Denote by $\mathscr{D}^\prime$ and $\mathscr{D}^\prime_b$ the space of distributions on $\mathbb{R}^n$ equipped with the weak and the strong topology, respectively. Because the topology of $\mathscr{D}^\prime_b$ has more open sets than the topology of $\mathscr{D}^\prime$, we have $$L(\mathscr{D}^\prime, F) \subseteq L(\mathscr{D}^\prime_b, F)$$ for any topological vector space $F$. If $F = \mathbb{C}$, then we have equality (this holds for every locally convex space instead of $\mathscr{D}$).

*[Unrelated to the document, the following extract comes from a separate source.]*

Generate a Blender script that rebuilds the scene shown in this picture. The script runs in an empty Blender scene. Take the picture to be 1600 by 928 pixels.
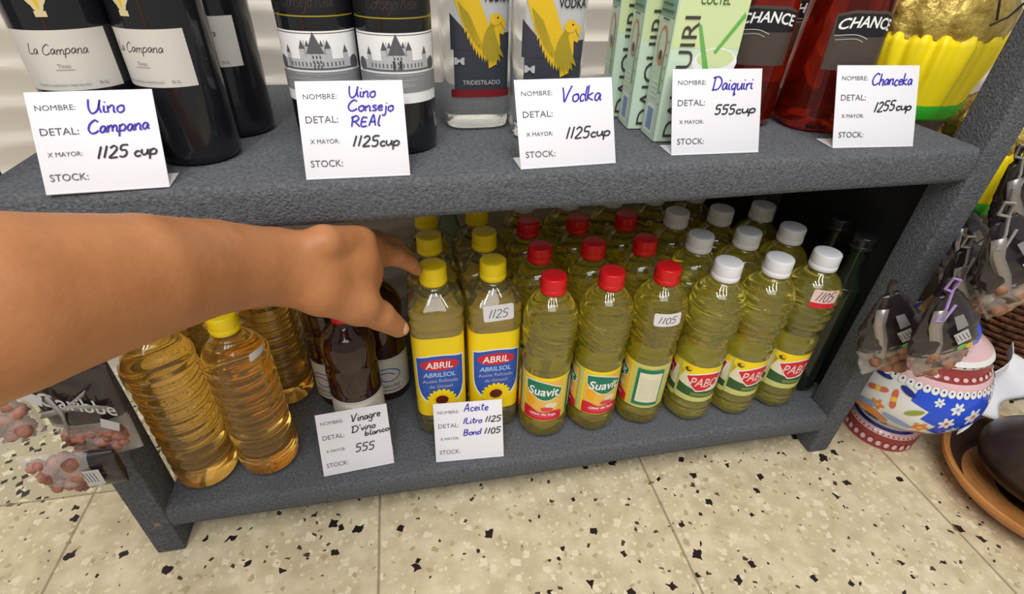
import bpy, bmesh, math, random
import numpy as np
from mathutils import Vector, Matrix, noise
PI = math.pi
random.seed(7)
S = bpy.context.scene
COL = S.collection

# ------------------------------------------------------------ camera, world, lights, exposure
FPX = 811.8
cam_d = bpy.data.cameras.new('camera'); cam = bpy.data.objects.new('camera', cam_d); COL.objects.link(cam)
cam_d.sensor_width = 36; cam_d.lens = FPX / 1600 * 36; cam_d.clip_start = 0.01
rt = Vector((0.98152, -0.18911, 0.02939)); up = Vector((0.08531, 0.56981, 0.81734)); fw = Vector((0.17131, 0.79972, -0.57541))
m = Matrix((rt, up, -fw)).transposed().to_4x4(); m.translation = Vector((0.3943, -0.4665, 0.6293))
cam.matrix_world = m
S.camera = cam
S.view_settings.view_transform = 'Standard'; S.view_settings.look = 'None'
S.view_settings.gamma = 1; S.view_settings.use_curve_mapping = False
S.view_settings.exposure = -0.08
S.cycles.max_bounces = 14; S.cycles.transmission_bounces = 12; S.cycles.transparent_max_bounces = 16
S.cycles.sample_clamp_indirect = 3.0

W = bpy.data.worlds.new('World'); S.world = W; W.use_nodes = True
W.node_tree.nodes['Background'].inputs[0].default_value = (1.0, 0.97, 0.92, 1)
W.node_tree.nodes['Background'].inputs[1].default_value = 0.36

def area(name, loc, target, sx, sy, power, color=(1, .97, .92)):
    l = bpy.data.lights.new(name, 'AREA'); l.shape = 'RECTANGLE'; l.size = sx; l.size_y = sy
    l.energy = power; l.color = color
    o = bpy.data.objects.new(name, l); COL.objects.link(o)
    o.location = loc
    d = Vector(target) - Vector(loc)
    o.rotation_euler = d.to_track_quat('-Z', 'Y').to_euler()
    return o
# overhead strips added for rows of pane-like highlights on the bottles, and the daylight of the shop front
for i in range(4):
    area('highlight_strip', (-.5 + i * .55, -1.0, 2.5), (-.3 + i * .45, 0, .2), .05, 1.3, 13)
area('shop_front_daylight', (.1, -1.9, 2.3), (.5, 0, .2), 1.8, 1.1, 26, (.95, .97, 1))

# ------------------------------------------------------------ materials
def mat(name, color, rough=.5, trans=0, ior=1.45, metal=0, spec=.5, alpha=1, sss=0, emit=None, bump=None, coat=0):
    M = bpy.data.materials.new(name); M.use_nodes = True
    b = M.node_tree.nodes['Principled BSDF']
    b.inputs['Base Color'].default_value = (*color, 1)
    b.inputs['Roughness'].default_value = rough; b.inputs['IOR'].default_value = ior
    b.inputs['Transmission Weight'].default_value = trans; b.inputs['Metallic'].default_value = metal
    b.inputs['Specular IOR Level'].default_value = spec; b.inputs['Alpha'].default_value = alpha
    b.inputs['Coat Weight'].default_value = coat
    if sss:
        b.inputs['Subsurface Weight'].default_value = sss; b.inputs['Subsurface Radius'].default_value = (1, .35, .2)
        b.inputs['Subsurface Scale'].default_value = .008
    if bump:
        nt = M.node_tree; n = nt.nodes.new('ShaderNodeTexNoise'); n.inputs['Scale'].default_value = bump[0]; n.inputs['Detail'].default_value = 6
        tc = nt.nodes.new('ShaderNodeTexCoord'); nt.links.new(tc.outputs['Object'], n.inputs['Vector'])
        bp = nt.nodes.new('ShaderNodeBump'); bp.inputs['Strength'].default_value = bump[1]; bp.inputs['Distance'].default_value = bump[2]
        nt.links.new(n.outputs[0], bp.inputs['Height']); nt.links.new(bp.outputs[0], b.inputs['Normal'])
    return M
def s2l(r, g, b):
    f = lambda c: ((c / 255 + .055) / 1.055) ** 2.4 if c > 10 else c / 255 / 12.92
    return (f(r), f(g), f(b))
def noisy(M, c1, c2, scale, lo=.35, hi=.65, detail=5, coords='Object'):
    nt = M.node_tree; b = nt.nodes['Principled BSDF']
    tc = nt.nodes.new('ShaderNodeTexCoord'); n = nt.nodes.new('ShaderNodeTexNoise')
    n.inputs['Scale'].default_value = scale; n.inputs['Detail'].default_value = detail
    nt.links.new(tc.outputs[coords], n.inputs['Vector'])
    r = nt.nodes.new('ShaderNodeValToRGB'); r.color_ramp.elements[0].position = lo; r.color_ramp.elements[1].position = hi
    r.color_ramp.elements[0].color = (*c1, 1); r.color_ramp.elements[1].color = (*c2, 1)
    nt.links.new(n.outputs[0], r.inputs[0]); nt.links.new(r.outputs[0], b.inputs['Base Color'])
    return M

felt = noisy(mat('grey_felt', (.1, .1, .12), .95, spec=.15, bump=(420, .9, .004)), s2l(84, 86, 91), s2l(114, 117, 123), 300, .3, .7)
M_ = {}
M_['oil_abril'] = mat('oil_pale', s2l(253, 244, 176), .04, trans=.93, ior=1.40, coat=1)
M_['oil_suavit'] = mat('oil_olive', s2l(252, 236, 98), .04, trans=.92, ior=1.40, coat=1)
M_['oil_pabo'] = mat('oil_green_yellow', s2l(253, 242, 112), .04, trans=.91, ior=1.40, coat=1)
M_['oil_amber'] = mat('oil_amber', s2l(246, 196, 92), .06, trans=.93, ior=1.38, coat=.6)
M_['vinegar'] = mat('dark_vinegar', s2l(52, 22, 20), .08, trans=.2, ior=1.4, coat=.6)
M_['wine'] = mat('wine_glass', (.012, .013, .016), .12, spec=.5, coat=.3)
M_['dark_green'] = mat('dark_glass', (.012, .018, .012), .1, spec=.5)
M_['green_clear'] = mat('greenish_plastic', s2l(200, 215, 195), .06, trans=.85, ior=1.3)
M_['clear'] = mat('clear_glass', (.93, .95, .95), .03, trans=.92, ior=1.3)
M_['chance'] = mat('red_amber_drink', s2l(150, 34, 16), .06, trans=.85, ior=1.3, coat=.4)
M_['cap_yellow'] = mat('yellow_cap', s2l(250, 218, 20), .35)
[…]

If $F = \mathscr{D}^\prime_b$, the left-hand-side is a proper subset because the identity is not continuous from $\mathscr{D}^\prime$ to $\mathscr{D}^\prime_b$ as the latter topology contains strictly more open sets (but the identity is continuous from each topological space to itself).
Question: What if $F = \mathscr{D}$, the space of test functions or $F = \mathscr{D}^\prime$, the space of distributions with the weak topology? Is this a strict inclusion or do we happen to have inequality?
If we don't have equality, what would be an example of a linear map that is contained in the latter space, but not in the first?
I didn't specify the domain yet. Is the answer different when we take the domain of functions in $\mathscr{D}$ to be a compact subset of $\mathbb{R}^n$ or a compact manifold instead of $\mathbb{R}^n$? What if we change the space $\mathscr{D}$ to the spaces $\mathscr{S}$ of Schwartz functions or $\mathscr{E}$ of all smooth functions, with there usual (Fréchet) topologies?